University Prepares for an End to DACA


In an email to students Tuesday night, University of New Haven President Steven Kaplan responded to the decision by the Trump Administration to end the Deferred Action for Childhood Arrivals program passed by President Obama in 2012.

Kaplan cited the approximately 800,000 people covered under DACA, which protects them from deportation after being brought to the United States as a child.

“Despite their hard work and sacrifices, the pursuit of their dreams in our nation hangs in the balance,” Kaplan said. “We must not equivocate in our support for them.”

According to the Bipartisan Policy Center, “to qualify, immigrants had to have come to the United States before their 16th birthday and have never been convicted of a felony, among other requirements.”

DACA recipients are usually in search of education and jobs, as over 60 percent have secured a high paying job, according to the Institute of Economic Policy and Taxation.

According to research from ITEP, 1.3 million DACA recipients and potential enrollees contribute an estimated $2 billion a year in state and local taxes. And repealing DACA would lead to $60 billion in foregone federal revenue over ten years, according to the Cato Institute.

President Donald Trump’s reasoning for rescinding the program was to urge Congress to act, saying, along with several Republicans and his Attorney General Jeff Session, that the executive action was unconstitutional.

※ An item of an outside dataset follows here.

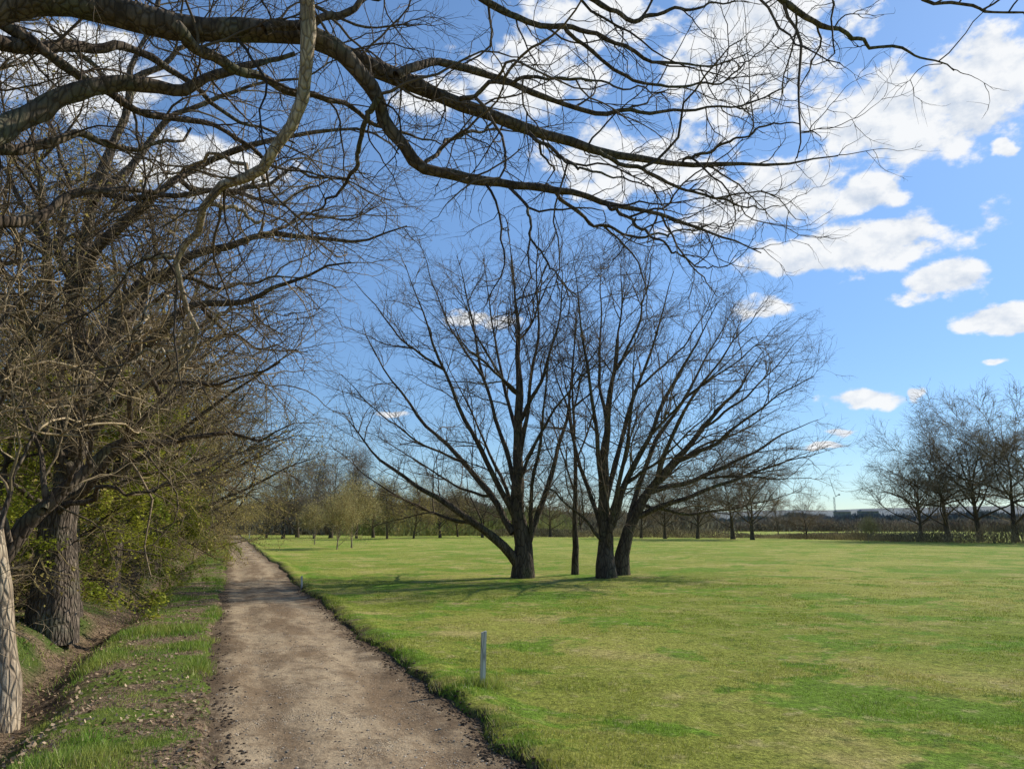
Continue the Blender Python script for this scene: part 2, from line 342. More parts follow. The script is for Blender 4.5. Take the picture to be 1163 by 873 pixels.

Juan Hernandez, director of the Myatt Center for Diversity and Inclusion at the University, agrees that there should be Congressional action on the DACA program, but should have happened a long time ago.

“DACA should have 100 percent always come from Congress,” he said, adding that President Obama did the right thing by creating the program.

Hernandez believes that the president should have urged Congress to act before rescinding the program, because he doesn’t “see it happening in 6 months.”

He says students should continue to focus on their studies as a way to show why DACA is so important to their lives. He also encouraged students to stand up and support DACA, including by marching and demonstrating peacefully.

If DACA isn’t resolved in six months and the program is ended, Hernandez said there isn’t a whole lot the University can do to protect students, within legal boundaries.

“If they wanted to, they could go and round them up,” he said.

He pointed out that students could be pulled out of classes, which is why non-DACA students should be concerned about their classmates.

Hernandez hopes “the University will fulfill its obligations” to the students in prioritizing their safety.

Kaplan has not specified a plan should DACA be fully rescinded, but in his email, he urged local and national elected officials to act.

“DREAMers represent the quintessential American pursuit of happiness, and it is our nation’s leaders’ responsibility to protect those pursuits,” he said.

The Dean of Students Office will be hosting a current events discussion on Sept. 21 at 4:30 p.m. in the Moulton Lounge titled, “Should a Country of Immigrants Ban Immigrants?”